[START INPUT ROWS]

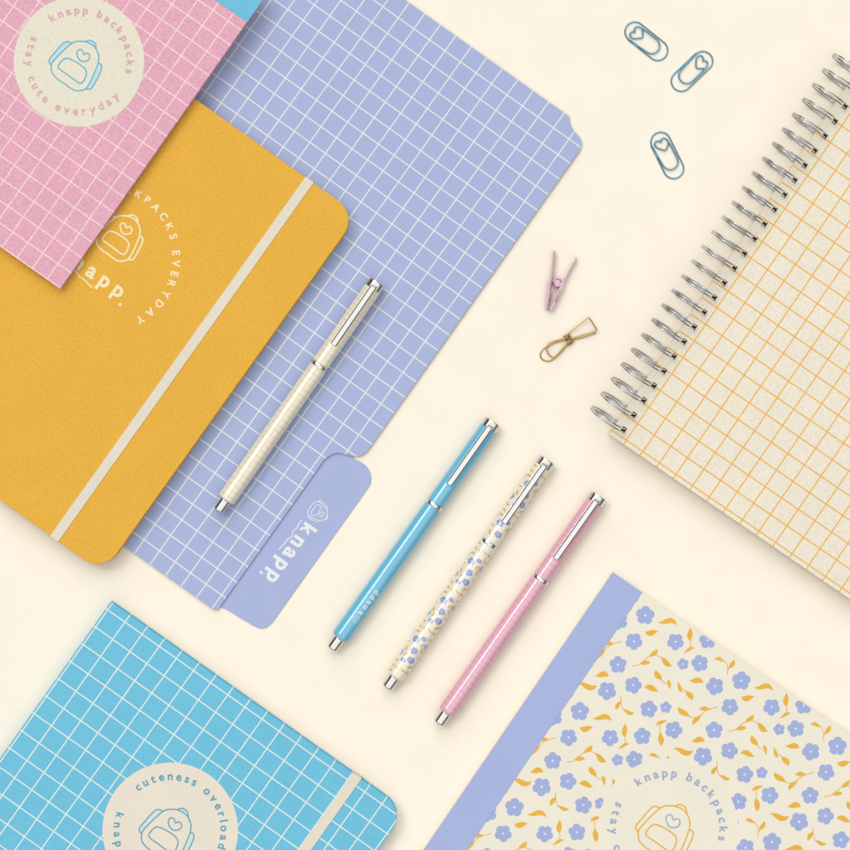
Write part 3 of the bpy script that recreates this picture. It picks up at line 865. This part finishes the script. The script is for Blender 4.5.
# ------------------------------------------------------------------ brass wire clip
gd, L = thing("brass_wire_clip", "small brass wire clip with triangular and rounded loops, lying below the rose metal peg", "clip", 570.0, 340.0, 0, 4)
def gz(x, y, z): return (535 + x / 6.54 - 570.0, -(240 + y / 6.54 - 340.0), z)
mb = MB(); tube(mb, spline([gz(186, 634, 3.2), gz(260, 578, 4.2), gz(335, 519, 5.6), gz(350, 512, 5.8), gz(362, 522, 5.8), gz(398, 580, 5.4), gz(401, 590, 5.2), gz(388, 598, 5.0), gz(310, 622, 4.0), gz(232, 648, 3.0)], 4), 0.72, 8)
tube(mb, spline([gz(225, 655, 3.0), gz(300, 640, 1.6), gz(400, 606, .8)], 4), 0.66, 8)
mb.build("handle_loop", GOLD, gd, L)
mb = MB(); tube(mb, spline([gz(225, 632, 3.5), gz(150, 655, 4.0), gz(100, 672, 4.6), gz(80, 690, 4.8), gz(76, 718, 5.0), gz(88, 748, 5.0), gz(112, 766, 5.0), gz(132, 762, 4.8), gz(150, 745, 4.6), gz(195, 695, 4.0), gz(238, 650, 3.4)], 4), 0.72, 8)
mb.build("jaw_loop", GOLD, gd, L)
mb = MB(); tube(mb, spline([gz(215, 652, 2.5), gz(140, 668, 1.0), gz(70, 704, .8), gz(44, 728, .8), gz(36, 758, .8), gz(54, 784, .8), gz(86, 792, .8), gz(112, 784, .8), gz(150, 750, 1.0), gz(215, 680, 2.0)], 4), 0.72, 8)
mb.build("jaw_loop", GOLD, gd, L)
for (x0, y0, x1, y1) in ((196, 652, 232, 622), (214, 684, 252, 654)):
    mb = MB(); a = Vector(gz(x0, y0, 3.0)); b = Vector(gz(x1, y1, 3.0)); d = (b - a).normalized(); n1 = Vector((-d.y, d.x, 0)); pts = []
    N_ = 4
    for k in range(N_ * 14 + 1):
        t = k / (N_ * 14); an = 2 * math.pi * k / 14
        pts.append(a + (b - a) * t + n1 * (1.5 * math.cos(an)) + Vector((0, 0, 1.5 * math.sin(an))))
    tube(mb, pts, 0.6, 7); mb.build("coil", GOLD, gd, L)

[END INPUT ROWS]
[START INPUT ROWS]

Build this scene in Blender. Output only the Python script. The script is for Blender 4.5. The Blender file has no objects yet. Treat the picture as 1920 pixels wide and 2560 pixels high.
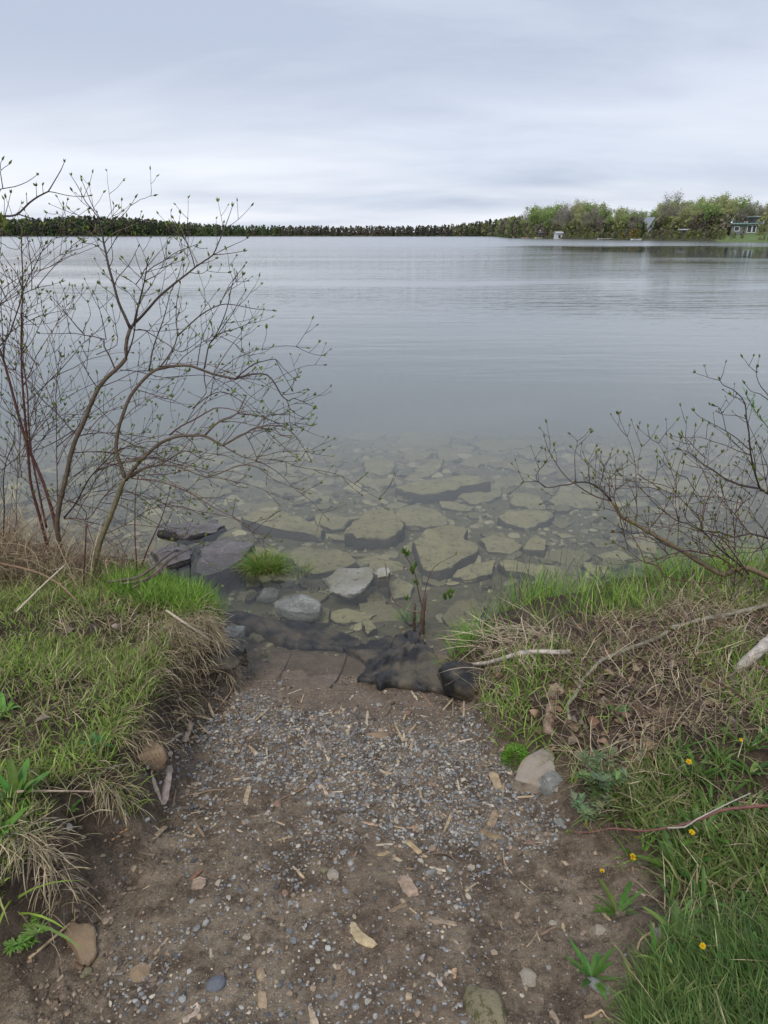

[END INPUT ROWS]

• **EXERCISE INSTRUCTIONS**: Find the string "script" in the listing and return every line that holds it.

• **EXERCISE RESPONSE**:
Write part 3 of the bpy script that recreates this picture. It picks up at line 865. This part finishes the script. The script is for Blender 4.5.
Build this scene in Blender. Output only the Python script. The script is for Blender 4.5. The Blender file has no objects yet. Treat the picture as 1920 pixels wide and 2560 pixels high.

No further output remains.